┌────────

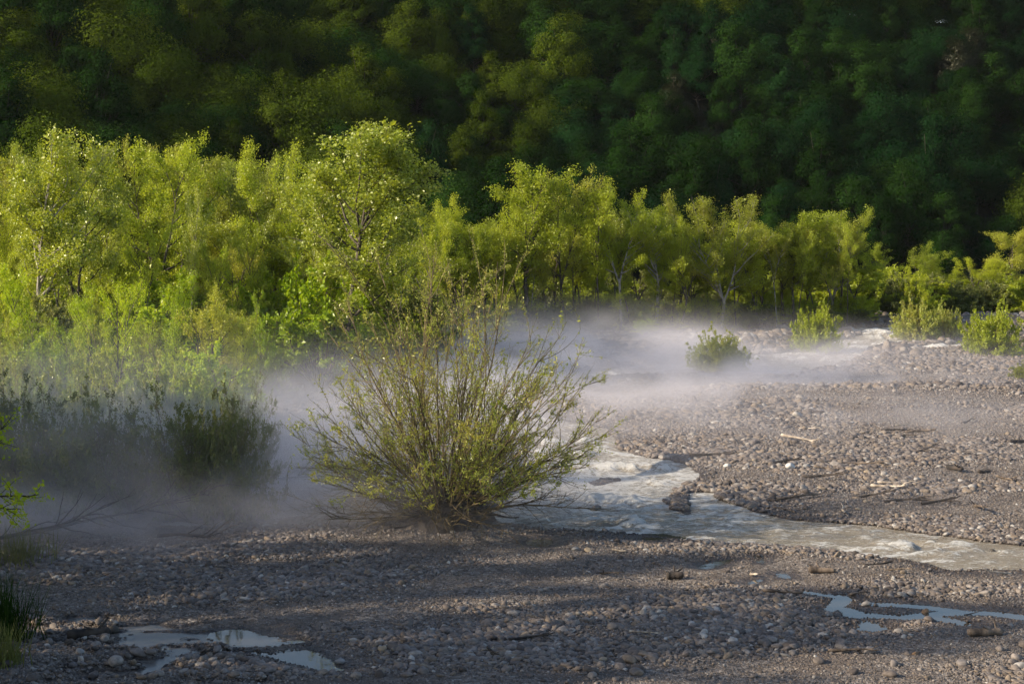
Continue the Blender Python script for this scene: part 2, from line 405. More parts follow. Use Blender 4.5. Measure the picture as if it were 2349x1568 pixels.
# ------------------------------------------------------------------ water sheets
def water_sheet(name, x0, x1, y0, y1, step, sdf, mat, wavy):
    xs = np.arange(x0, x1, step); ys = np.arange(y0, y1, step)
    X, Y = np.meshgrid(xs, ys)
    s = sdf(X, Y)
    keep = s < 0.55
    Z = np.zeros_like(X); crest = np.zeros_like(X)
    if wavy:
        rap = sstep(-s, 0.0, 1.2)
        w = fbm(X / 0.62 + 2 * fbm(X / 3, Y / 3, 71, 2), Y / 0.5, 72, 3); w = np.where(w > 0, w * 1.5, w * 0.8)
        w2 = fbm(X / 3.5, Y / 1.5, 75, 2)
        amp = 0.07 + 0.20 * sstep(w2, -0.2, 0.45)
        Z = w * amp * rap
        rp = G(1430, 1110)
        boost = np.exp(-(((X - rp[0]) / 7) ** 2 + ((Y - rp[1]) / 7) ** 2))
        crest = np.clip(w * 1.1, 0, 1) * (0.45 + 0.8 * sstep(w2, -0.15, 0.5)) + 0.55 * boost + 0.12 * sstep(Y, 88, 100) * sstep(X, 5, 12)
    else:
        Z[:] = 0.0
    k = keep[:-1, :-1] | keep[1:, :-1] | keep[:-1, 1:] | keep[1:, 1:]
    id_ = np.arange(X.size).reshape(X.shape)
    q = np.stack([id_[:-1, :-1], id_[:-1, 1:], id_[1:, 1:], id_[1:, :-1]], -1)[k]
    used = np.unique(q); rem = np.full(X.size, -1); rem[used] = np.arange(len(used))
    V = np.stack([X, Y, Z], -1).reshape(-1, 3)[used]
    return mk_mesh(name, V, rem[q], mat, {'crest': crest.ravel()[used]}, smooth=True)
tag(obj('river', water_sheet('river', -34, 44, 46, 142, 0.10, sd_river, M['river'], True)), kind='structure')
for i, (lab, p, lines) in enumerate(PUDDLES):
    allp = np.vstack([p] + [q for q, w in (lines or [])])
    me = water_sheet('puddle', allp[:, 0].min() - 1, allp[:, 0].max() + 1, allp[:, 1].min() - 1, allp[:, 1].max() + 1, 0.1,
                     lambda X, Y, i=i: sd_puddle(X, Y, i), M['backwater' if i == 7 else 'puddle'], False)
    o = tag(obj('puddle', me), kind='structure'); o['label'] = lab
    o.location.z = 0.004 * (i + 1) if i != 7 else 0.0

# ------------------------------------------------------------------ hill
def hill_z(X, Y):
    base = 146 + np.clip(X + 40, -60, 110) * 0.36          # foot of the slope recedes to the right
    t = Y - base
    z = -1.0 + 0.56 * np.clip(t, -3, None)
    z = z + 5.0 * fbm(X / 34 + 1.7, Y / 60, 51, 3) * sstep(t, 5, 30)
    z = z + 4.0 * np.sin((X * 0.8 + Y * 0.35) / 11.0) * sstep(t, 5, 30) * 0.5
    crest = 26.5 + 0.14 * (np.clip(base, 120, 190) - 150) + 1.5 * fbm(X / 20, Y / 20, 55, 2)
    return np.where(z > crest, crest + (z - crest) * 0.06, z)
hx = np.linspace(-260, 260, 180); hy = np.linspace(118, 420, 150)
HX, HY = np.meshgrid(hx, hy); HZ = hill_z(HX, HY)
hid = np.arange(HX.size).reshape(HX.shape)
hme = mk_mesh('hill', np.stack([HX, HY, HZ], -1).reshape(-1, 3), np.stack([hid[:-1, :-1], hid[:-1, 1:], hid[1:, 1:], hid[1:, :-1]], -1).reshape(-1, 4), M['hill'], smooth=True)
tag(obj('hill', hme), kind='structure')

# ------------------------------------------------------------------ stones as ground cover (nobody could count them)
def gravel_cloud():
    def sample(n, y0, y1, seed):
        r = np.random.default_rng(seed)
        y = r.uniform(y0, y1, n * 2); keep = r.random(n * 2) < y / y1; y = y[keep][:n]
        x = r.uniform(-1, 1, len(y)) * (0.29 * y + 8)
        return x, y, r
    out = []
    for n, y0, y1, seed, rad in ((540000, 36, 62, 1, 0.0215), (400000, 60, 84, 2, 0.030), (260000, 82, 112, 3, 0.044), (90000, 110, 138, 4, 0.075)):
        x, y, r = sample(n, y0, y1, seed)
        s = sd_river(x, y); z = height(x, y)
        coarse = fbm(x / 6, y / 3.2, 41, 4)
        dens = 0.75 + 1.3 * fbm(x / 7, y / 1.6, 45, 4) + 0.5 * coarse
        edge = np.exp(-np.clip(s, 0, 9) / 1.2)
        ok = ((z > 0.0) | ((x < G(590, 1500)[0]) & (y < 47) & (z > -0.07) & (r.random(len(x)) < 0.10))) & (r.random(len(x)) < np.clip(dens + 0.6 + edge * 0.5, 0.25, 1))
        g = (x < bank_line(y) - 2.5) & (y > 61)
        ok &= ~g
        x, y, z, coarse, edge = x[ok], y[ok], z[ok], coarse[ok], edge[ok]
        sz = rad * np.exp(r.normal(0, 0.58, len(x))) * (1.0 + 1.5 * np.clip(coarse * 1.9, -0.35, 1)) * (1 + 0.25 * edge)
        if y0 < 60:
            q = np.min([sd_puddle(x, y, i) for i in range(len(PUDDLES))], axis=0)
            sz = sz * (0.35 + 0.65 * sstep(q, 0.1, 1.3))
        sz = np.clip(sz, 0.010, rad * 6)
        scl = np.stack([sz * r.uniform(0.85, 1.35, len(x)), sz * r.uniform(0.7, 1.05, len(x)), sz * r.uniform(0.42, 0.75, len(x))], -1)
        rot = np.stack([r.normal(0, 0.35, len(x)), r.normal(0, 0.35, len(x)), r.uniform(0, 6.28, len(x))], -1)
        pos = np.stack([x, y, z + sz * 0.18], -1)
        out.append((pos, scl, rot))
    return [np.vstack([o[i] for o in out]) for i in range(3)]
pos, scl, rot = gravel_cloud()
cm = bpy.data.meshes.new('gravel'); cm.vertices.add(len(pos)); cm.vertices.foreach_set('co', pos.astype(np.float32).ravel())
a = cm.attributes.new('scl', 'FLOAT_VECTOR', 'POINT'); a.data.foreach_set('vector', scl.astype(np.float32).ravel())
a = cm.attributes.new('rot', 'FLOAT_VECTOR', 'POINT'); a.data.foreach_set('vector', rot.astype(np.float32).ravel())
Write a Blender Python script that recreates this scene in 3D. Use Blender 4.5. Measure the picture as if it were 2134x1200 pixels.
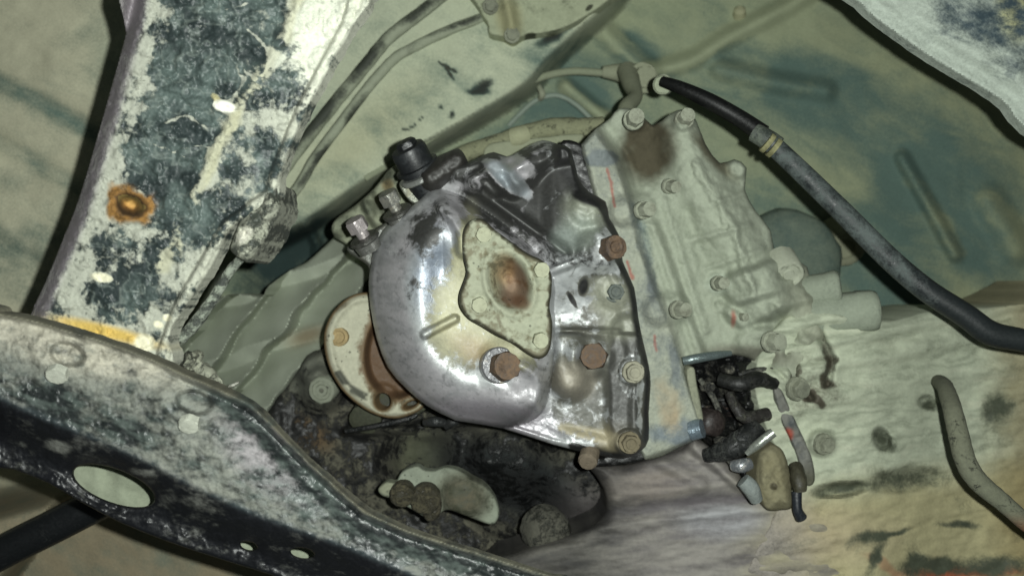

└────────

▶ **Problem statement**
Give every line above again exactly, with no pictures.

▶ **Complete response**
Continue the Blender Python script for this scene: part 2, from line 405. More parts follow. Use Blender 4.5. Measure the picture as if it were 2349x1568 pixels.
# ------------------------------------------------------------------ water sheets
def water_sheet(name, x0, x1, y0, y1, step, sdf, mat, wavy):
    xs = np.arange(x0, x1, step); ys = np.arange(y0, y1, step)
    X, Y = np.meshgrid(xs, ys)
    s = sdf(X, Y)
    keep = s < 0.55
    Z = np.zeros_like(X); crest = np.zeros_like(X)
    if wavy:
        rap = sstep(-s, 0.0, 1.2)
        w = fbm(X / 0.62 + 2 * fbm(X / 3, Y / 3, 71, 2), Y / 0.5, 72, 3); w = np.where(w > 0, w * 1.5, w * 0.8)
        w2 = fbm(X / 3.5, Y / 1.5, 75, 2)
        amp = 0.07 + 0.20 * sstep(w2, -0.2, 0.45)
        Z = w * amp * rap
        rp = G(1430, 1110)
        boost = np.exp(-(((X - rp[0]) / 7) ** 2 + ((Y - rp[1]) / 7) ** 2))
        crest = np.clip(w * 1.1, 0, 1) * (0.45 + 0.8 * sstep(w2, -0.15, 0.5)) + 0.55 * boost + 0.12 * sstep(Y, 88, 100) * sstep(X, 5, 12)
    else:
        Z[:] = 0.0
    k = keep[:-1, :-1] | keep[1:, :-1] | keep[:-1, 1:] | keep[1:, 1:]
    id_ = np.arange(X.size).reshape(X.shape)
    q = np.stack([id_[:-1, :-1], id_[:-1, 1:], id_[1:, 1:], id_[1:, :-1]], -1)[k]
    used = np.unique(q); rem = np.full(X.size, -1); rem[used] = np.arange(len(used))
    V = np.stack([X, Y, Z], -1).reshape(-1, 3)[used]
    return mk_mesh(name, V, rem[q], mat, {'crest': crest.ravel()[used]}, smooth=True)
tag(obj('river', water_sheet('river', -34, 44, 46, 142, 0.10, sd_river, M['river'], True)), kind='structure')
for i, (lab, p, lines) in enumerate(PUDDLES):
    allp = np.vstack([p] + [q for q, w in (lines or [])])
    me = water_sheet('puddle', allp[:, 0].min() - 1, allp[:, 0].max() + 1, allp[:, 1].min() - 1, allp[:, 1].max() + 1, 0.1,
                     lambda X, Y, i=i: sd_puddle(X, Y, i), M['backwater' if i == 7 else 'puddle'], False)
    o = tag(obj('puddle', me), kind='structure'); o['label'] = lab
    o.location.z = 0.004 * (i + 1) if i != 7 else 0.0

# ------------------------------------------------------------------ hill
def hill_z(X, Y):
    base = 146 + np.clip(X + 40, -60, 110) * 0.36          # foot of the slope recedes to the right
    t = Y - base
    z = -1.0 + 0.56 * np.clip(t, -3, None)
    z = z + 5.0 * fbm(X / 34 + 1.7, Y / 60, 51, 3) * sstep(t, 5, 30)
    z = z + 4.0 * np.sin((X * 0.8 + Y * 0.35) / 11.0) * sstep(t, 5, 30) * 0.5
    crest = 26.5 + 0.14 * (np.clip(base, 120, 190) - 150) + 1.5 * fbm(X / 20, Y / 20, 55, 2)
    return np.where(z > crest, crest + (z - crest) * 0.06, z)
hx = np.linspace(-260, 260, 180); hy = np.linspace(118, 420, 150)
HX, HY = np.meshgrid(hx, hy); HZ = hill_z(HX, HY)
hid = np.arange(HX.size).reshape(HX.shape)
hme = mk_mesh('hill', np.stack([HX, HY, HZ], -1).reshape(-1, 3), np.stack([hid[:-1, :-1], hid[:-1, 1:], hid[1:, 1:], hid[1:, :-1]], -1).reshape(-1, 4), M['hill'], smooth=True)
tag(obj('hill', hme), kind='structure')

# ------------------------------------------------------------------ stones as ground cover (nobody could count them)
def gravel_cloud():
    def sample(n, y0, y1, seed):
        r = np.random.default_rng(seed)
        y = r.uniform(y0, y1, n * 2); keep = r.random(n * 2) < y / y1; y = y[keep][:n]
        x = r.uniform(-1, 1, len(y)) * (0.29 * y + 8)
        return x, y, r
    out = []
    for n, y0, y1, seed, rad in ((540000, 36, 62, 1, 0.0215), (400000, 60, 84, 2, 0.030), (260000, 82, 112, 3, 0.044), (90000, 110, 138, 4, 0.075)):
        x, y, r = sample(n, y0, y1, seed)
        s = sd_river(x, y); z = height(x, y)
        coarse = fbm(x / 6, y / 3.2, 41, 4)
        dens = 0.75 + 1.3 * fbm(x / 7, y / 1.6, 45, 4) + 0.5 * coarse
        edge = np.exp(-np.clip(s, 0, 9) / 1.2)
        ok = ((z > 0.0) | ((x < G(590, 1500)[0]) & (y < 47) & (z > -0.07) & (r.random(len(x)) < 0.10))) & (r.random(len(x)) < np.clip(dens + 0.6 + edge * 0.5, 0.25, 1))
        g = (x < bank_line(y) - 2.5) & (y > 61)
        ok &= ~g
        x, y, z, coarse, edge = x[ok], y[ok], z[ok], coarse[ok], edge[ok]
        sz = rad * np.exp(r.normal(0, 0.58, len(x))) * (1.0 + 1.5 * np.clip(coarse * 1.9, -0.35, 1)) * (1 + 0.25 * edge)
        if y0 < 60:
            q = np.min([sd_puddle(x, y, i) for i in range(len(PUDDLES))], axis=0)
            sz = sz * (0.35 + 0.65 * sstep(q, 0.1, 1.3))
        sz = np.clip(sz, 0.010, rad * 6)
        scl = np.stack([sz * r.uniform(0.85, 1.35, len(x)), sz * r.uniform(0.7, 1.05, len(x)), sz * r.uniform(0.42, 0.75, len(x))], -1)
        rot = np.stack([r.normal(0, 0.35, len(x)), r.normal(0, 0.35, len(x)), r.uniform(0, 6.28, len(x))], -1)
        pos = np.stack([x, y, z + sz * 0.18], -1)
        out.append((pos, scl, rot))
    return [np.vstack([o[i] for o in out]) for i in range(3)]
pos, scl, rot = gravel_cloud()
cm = bpy.data.meshes.new('gravel'); cm.vertices.add(len(pos)); cm.vertices.foreach_set('co', pos.astype(np.float32).ravel())
a = cm.attributes.new('scl', 'FLOAT_VECTOR', 'POINT'); a.data.foreach_set('vector', scl.astype(np.float32).ravel())
a = cm.attributes.new('rot', 'FLOAT_VECTOR', 'POINT'); a.data.foreach_set('vector', rot.astype(np.float32).ravel())
Write a Blender Python script that recreates this scene in 3D. Use Blender 4.5. Measure the picture as if it were 2134x1200 pixels.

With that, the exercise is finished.